Ahead of the album’s release, Rosalía put on a “show of promotional power”, said El País. “In her handling of fan anticipation and the industry’s promotional wheel”, she bears some artistic resemblance to Madonna, another star who “came of age musically and produced her first masterpiece when she abandoned ‘the material world’ and embraced spirituality”.

“Lux” “seems to be making everything related to nuns trendy… even the wimple”. Rosalía “is neither the first nor the only celebrity to seek answers to the modern world within the walls of the convent”. But the album does coincide with many other signs that nuns are “making a comeback”.

Spain ‘is having a nun moment’

In pop culture, nuns are typically relegated to “the sadistic school teacher” or an “evil spirit”. But more recently “Instagram has been filled with accounts of young (and not so young) religious women” from all sorts of religious backgrounds who are “using social media to vindicate the role of nuns in modern life”.

Spain is “having a nun moment”, said The Times, and Rosalía’s “aesthetic leap from motorbikes to mysticism” has only amplified the nunmania (or monjamania). A celebrated film about modern life in the convent and a “cult podcast devoted to 16th-century nuns” gaining popularity at the same time prove the point.

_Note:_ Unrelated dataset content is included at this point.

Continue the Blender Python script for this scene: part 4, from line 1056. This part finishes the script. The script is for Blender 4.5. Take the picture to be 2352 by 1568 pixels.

Sociologists have also identified a “parallel revival of the Catholic faith” among those under 35. Though the number of those attending “regular Sunday worship” has stayed relatively low, young people are participating more and more in “faith-based festivals and retreats”.

The craze may just be a “seasonal spike”, but for now Spain – “long caught between its Catholic heritage and a secular present” – seems to be “enthralled” by all things nun.